NLP enables speakers of African languages to make better sense of our world

Posted on August 01, 2022

Prof Vukosi Marivate, Absa Chair of Data Science in the Faculty of Engineering, Built Environment and Information Technology at the University of Pretoria, was the guest speaker at the 30th UP Expert Lecture, hosted by Vice-Chancellor and Principal, Prof Tawana Kupe, on 27 July 2022. The title of his lecture was: “Riendzo ri lehile: Tackling natural language processing (NLP) for African languages to make better sense of our world”.

The University of Pretoria’s Expert Lecture series provides a public platform for UP researchers to engage with a general audience on significant developments in their fields of expertise that are likely to have an impact in the future. Introducing the guest speaker, Prof Kupe expressed the privilege of having someone of Prof Marivate’s expertise associated with the University of Pretoria.

In addition to his position as research chair in the Department of Computer Science, Prof Marivate is co-founder of both the Deep Learning Indaba, an organisation that strives to strengthen the fields of machine learning (ML) and artificial intelligence (AI) across Africa, and the Masakhane NLP project, a grassroots organisation that encourages NLP research in African languages by Africans for Africans. He is also a recipient of the Google AI Research Scholar Award for 2022.

With research interests in ML and NLP, Prof Marivate works at the intersection of ML and NLP to extract insights from data. He is principal investigator in the Department of Computer Science’s Data Science for Social Impact Research Group, which conducts work on developing tools to improve the availability of data for local or low-resource languages.

In his presentation, Prof Marivate explained that low-resourced languages pose an interesting challenge for ML algorithms, representation, data collection and the accessibility of ML in general. For African languages, this challenge is even more consequential as it coincides with the challenges of shaping the current revolution in AI with the global landscape.

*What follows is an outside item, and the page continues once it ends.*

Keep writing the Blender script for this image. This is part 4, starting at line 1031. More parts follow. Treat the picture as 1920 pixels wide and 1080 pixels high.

Focusing on the importance of language when it comes to telling stories, Prof Marivate presented the outcomes of his work over the last few years, which is focused on ensuring that African-language and local-language tasks count. This work covers new approaches in modelling, data collection and community building to create the perfect environment for creativity, innovation and archiving across South African languages and beyond.

Acknowledging that language is a rich interface to share information and interact with machines, he interrogated the questions of how machines process language information, and why local language is important.

He went on to explain what NLP entails and why it is important to develop tools to make data available to speakers of a range of languages, especially those with few resources. Machine learning and AI have been responsible for a number of NLP breakthroughs that are already in use, such as a cell phone’s virtual assistant, text-to-speech applications and chat bots.

The challenge of developing such tools for low-resource languages lies in the fact that such languages have a low availability of resources, and these resources are hard to discover. There is also a lack of scale and complexity. This needs to change.

His research group has embarked on several investigations to tackle this challenge. These include the creation, curation and classification of datasets for low-resource languages, such as Setswana and Sepedi in South Africa; improving short-text classification through global augmentation methods; and fine-tuning language models and embeddings in low-resource scenarios, using Setswana as a case study.

Prof Marivate believes that this research can really make a change to society by enabling speakers of African languages to make better sense of our world. “Africans should be able to shape and own technological advances towards human dignity, wellbeing and equity through inclusive community building, open participatory research and multidisciplinarity.”